SOURCE EXCERPT:
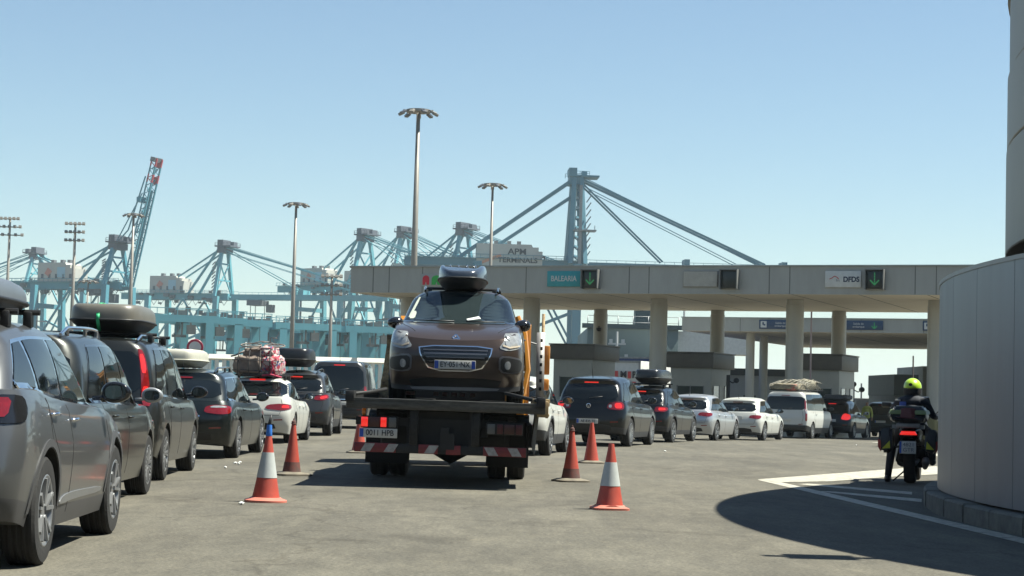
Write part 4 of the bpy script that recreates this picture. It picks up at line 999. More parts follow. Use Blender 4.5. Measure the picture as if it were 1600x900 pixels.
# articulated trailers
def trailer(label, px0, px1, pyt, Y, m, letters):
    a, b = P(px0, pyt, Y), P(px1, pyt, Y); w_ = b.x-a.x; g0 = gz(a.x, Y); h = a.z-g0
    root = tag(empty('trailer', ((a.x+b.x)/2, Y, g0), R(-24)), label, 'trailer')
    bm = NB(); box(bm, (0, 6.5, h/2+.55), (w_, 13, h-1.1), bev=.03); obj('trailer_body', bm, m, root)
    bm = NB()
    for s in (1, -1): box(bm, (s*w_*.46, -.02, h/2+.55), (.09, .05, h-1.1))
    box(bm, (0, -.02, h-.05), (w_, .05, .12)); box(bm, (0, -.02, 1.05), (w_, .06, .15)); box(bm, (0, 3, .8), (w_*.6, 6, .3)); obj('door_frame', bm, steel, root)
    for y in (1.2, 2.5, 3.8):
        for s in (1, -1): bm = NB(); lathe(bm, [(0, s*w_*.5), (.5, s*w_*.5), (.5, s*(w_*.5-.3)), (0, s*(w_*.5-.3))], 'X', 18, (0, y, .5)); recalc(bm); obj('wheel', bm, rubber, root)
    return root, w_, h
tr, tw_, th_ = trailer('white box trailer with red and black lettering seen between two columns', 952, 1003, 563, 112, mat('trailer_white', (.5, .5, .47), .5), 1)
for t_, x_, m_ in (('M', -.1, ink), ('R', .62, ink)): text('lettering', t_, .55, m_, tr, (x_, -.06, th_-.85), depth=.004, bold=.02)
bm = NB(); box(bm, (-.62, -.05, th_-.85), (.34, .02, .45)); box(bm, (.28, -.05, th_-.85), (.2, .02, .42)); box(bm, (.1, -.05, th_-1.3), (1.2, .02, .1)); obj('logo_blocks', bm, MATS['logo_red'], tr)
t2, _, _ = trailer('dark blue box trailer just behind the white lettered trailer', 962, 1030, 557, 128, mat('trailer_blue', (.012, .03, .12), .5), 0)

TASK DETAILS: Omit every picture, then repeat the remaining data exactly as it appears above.

FULL SOLUTION:
Write part 4 of the bpy script that recreates this picture. It picks up at line 999. More parts follow. Use Blender 4.5. Measure the picture as if it were 1600x900 pixels.
# articulated trailers
def trailer(label, px0, px1, pyt, Y, m, letters):
    a, b = P(px0, pyt, Y), P(px1, pyt, Y); w_ = b.x-a.x; g0 = gz(a.x, Y); h = a.z-g0
    root = tag(empty('trailer', ((a.x+b.x)/2, Y, g0), R(-24)), label, 'trailer')
    bm = NB(); box(bm, (0, 6.5, h/2+.55), (w_, 13, h-1.1), bev=.03); obj('trailer_body', bm, m, root)
    bm = NB()
    for s in (1, -1): box(bm, (s*w_*.46, -.02, h/2+.55), (.09, .05, h-1.1))
    box(bm, (0, -.02, h-.05), (w_, .05, .12)); box(bm, (0, -.02, 1.05), (w_, .06, .15)); box(bm, (0, 3, .8), (w_*.6, 6, .3)); obj('door_frame', bm, steel, root)
    for y in (1.2, 2.5, 3.8):
        for s in (1, -1): bm = NB(); lathe(bm, [(0, s*w_*.5), (.5, s*w_*.5), (.5, s*(w_*.5-.3)), (0, s*(w_*.5-.3))], 'X', 18, (0, y, .5)); recalc(bm); obj('wheel', bm, rubber, root)
    return root, w_, h
tr, tw_, th_ = trailer('white box trailer with red and black lettering seen between two columns', 952, 1003, 563, 112, mat('trailer_white', (.5, .5, .47), .5), 1)
for t_, x_, m_ in (('M', -.1, ink), ('R', .62, ink)): text('lettering', t_, .55, m_, tr, (x_, -.06, th_-.85), depth=.004, bold=.02)
bm = NB(); box(bm, (-.62, -.05, th_-.85), (.34, .02, .45)); box(bm, (.28, -.05, th_-.85), (.2, .02, .42)); box(bm, (.1, -.05, th_-1.3), (1.2, .02, .1)); obj('logo_blocks', bm, MATS['logo_red'], tr)
t2, _, _ = trailer('dark blue box trailer just behind the white lettered trailer', 962, 1030, 557, 128, mat('trailer_blue', (.012, .03, .12), .5), 0)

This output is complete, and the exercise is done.